Terra tra i monti

Secondo le teorie dei “confini naturali” le montagne sono il confine per antonomasia

Uno dei nomi del Tirolo prima che si chiamasse Tirolo è “Terra tra i monti”. L’altro nome è “Terra all’Adige”. Con questo si è già detto tutto rispetto alle coordinate in base alle quali gli abitanti di questa regione si sono misurati nel corso dei secoli. Il monte e il fiume rappresentano la dimensione verticale e quella orizzontale e come tali assumono un valore altamente simbolico da declinare nel tempo e nello spazio a seconda del contesto culturale.

Secondo le teorie dei “confini naturali”, che cent’anni fa giustificarono la scelta dello spartiacque alpino come nuova frontiera tra il Regno d’Italia uscito dal Risorgimento e ciò che restava del vecchio impero asburgico, le montagne sono il confine per antonomasia. Il Trattato di Londra, in base al quale l’Italia si imbarcò nella Grande Guerra, all’art. 4 prometteva al regno italico, conflitto concluso, e vinto, “il Trentino, il Tirolo cisalpino con la sua frontiera geografica e naturale, il Brennero”.

All’ideologia brennerista si opponevano i cosiddetti “salornisti” che consideravano la chiusa di Salorno a sua volta come un confine naturale nonché linguistico. Ora la storia di questa terra insegna che né il Brennero né Salorno furono mai una frontiera invalicabile e impermeabile. Il Brennero (o Resia o Dobbiaco/San Candido) non è un muro ma una porta e la valle dell’Adige al di qua o al di là di Salorno è la stessa identica valle che corre da Nord verso Sud (o sale da Sud verso Nord). Il Brennero non è mai stato in grado di arginare la diffusione delle lingue e così neppure la chiusa di Salorno. Nel corso della storia a volte fu più agevole varcare le catene alpine che non il fiume e ancora oggi in alcuni tratti la destra e la sinistra dell’Adige mostrano un’antropizzazione con caratteristiche diverse frutto della difficoltà di comunicare tra le due sponde.
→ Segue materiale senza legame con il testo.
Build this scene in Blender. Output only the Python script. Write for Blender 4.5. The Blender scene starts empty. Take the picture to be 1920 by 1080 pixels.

I nostri antenati sapevano che con la montagna non si scherza. L’ascensione delle cime è un fenomeno relativamente recente. Ma i valichi furono sempre praticati come vie normali. E lungo il corso dell’Adige era preferibile vivere sulla costa o, come si diceva appunto, sulla montagna, piuttosto che nel fondovalle acquitrinoso e malsano, bonificato solo a partire dal 18° secolo. La montagna, se rispettata, dava sicurezza.

I nostri progenitori dell’era preistorica salivano sui monti per comunicare con Dio. La montagna come luogo di incontro con la divinità la troviamo in tutte le tradizioni. È il luogo di comunicazione, anzi delle comunicazioni importanti di Dio per l’uomo. Lo fu per Mosè all’epoca delle tavole della legge, lo fu per i discepoli di Gesù che assistettero al discorso della nuova Legge, riportato al capitolo quinto del Vangelo di Matteo. Sulle nostre cime l’uomo accendeva fuochi (roghi votivi), e li accende tutt’ora, allestiva edifici di culto che via via, nel Medioevo, furono sostituiti da piccole chiese o da santuari.

La montagna non è qualcosa che impedisce la comunicazione. Se fisicamente è un ostacolo (ma è sempre molto di più), esso può essere superato, aggirato. Prendiamo le Dolomiti. Rappresentano un taglio fra Trentino e Alto Adige o non sono piuttosto un meraviglioso trait d’union? Sono uno scomodo intruso o non sono forse l’orgoglio di quelle valli e di tutta la regione, persino patrimonio dell’umanità? Sono un limite invalicabile o non sono piuttosto, anche sul piano linguistico, un elemento di conservazione di un passato capace di interfacciarsi col presente, un luogo nel tempo, del tempo e senza tempo, un punto d’accesso, ma non facile né scontato, insomma il confine nella sua essenza più profonda?